En estos días las y los jornaleros del valle de San Quintín, Baja California preparan nuevas movilizaciones por salarios y mejoras de condiciones de trabajo. La clase trabajadora empieza a moverse. Pero no parte de cero. Tiene una historia plena de luchas, de creatividad para organizarse, para hacer oír su voz, de combatividad.

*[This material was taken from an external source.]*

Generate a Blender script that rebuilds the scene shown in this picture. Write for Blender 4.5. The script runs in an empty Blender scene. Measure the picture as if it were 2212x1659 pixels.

Martes 28 de abril de 2015
Las huelgas de inicio del siglo XX, Río Blanco y Cananea, la lucha ferrocarrilera de 1958, los mineros de Nueva Rosita, la primavera magisterial de fines de los ’80 son sus hitos más conocidos. Pero hay mucho más por conocer, por descubrir. Las y los trabajadores que salieron a marchar y a parar por Ayotzinapa, las y los que se ahogan en una línea de producción con salarios que no alcanzan ni para tortillas, mineros, telefonistas, petroleros, trabajadoras y trabajadores de tiendas departamentales expuestos a todas las formas de violencia laboral imaginables, todos necesitan conocer su historia. Conocer cómo dijeron basta las generaciones obreras anteriores y cómo lucharon. Cómo se organizaron, a pesar y contra el control de los charros. En esta nueva sección de Tribuna Socialista queremos contar esas historias que dan cuenta de la combatividad y el arrojo de la clase trabajadora mexicana, reconstruyendo las voces de los protagonistas de esas luchas, que nos llegan en las alas del tiempo, a partir de hechos históricos y el análisis marxista de las lecciones que dejaron para los trabajadores de hoy.
Marcela Ríos
Estoy seguro que mucho les han hablado en estos últimos 109 años, de las huelgas de Cananea y Rio Blanco; de nuestra heroicidad, bravura y dignidad; de que fuimos precursores de la revolución y provocamos que se promulgara la constitución del ´17.
Pero imagino que hay cosas que nos les han contado, no al menos tal como nosotros las vivimos. Y es que, quienes escriben la historia para los vencedores, tienen prohibido dejar por escrito lo que podría ser una poderosa fuente de ideas que prometa cambiarlo todo.
Ya entonces, nuestras huelgas fueron un germen poderoso que despertó la conciencia de millones en nuestra clase y le dieron impulso a cientos de luchas los años siguientes cimentando las bases de nuestra revolución.
No pueden permitirse que ese germen se propague por el mundo a través de los siglos.
Y porque en ese luchar, embravecido y desesperado, iban nuestros deseos e ilusiones de cambiarlo todo, de tener derecho a lo elemental, pero no pudimos concretarlo, es por eso que he vuelto hoy después de tantos años a contarles al menos algo de lo que ellos no han de contarles.
Porque he comprendido que nuestra clase tiene el derecho a triunfar, pero para ello será necesario comenzar a planificar ese triunfo. Y qué mejor que partir de nuestras propias lecciones que tantas vidas nos costaron.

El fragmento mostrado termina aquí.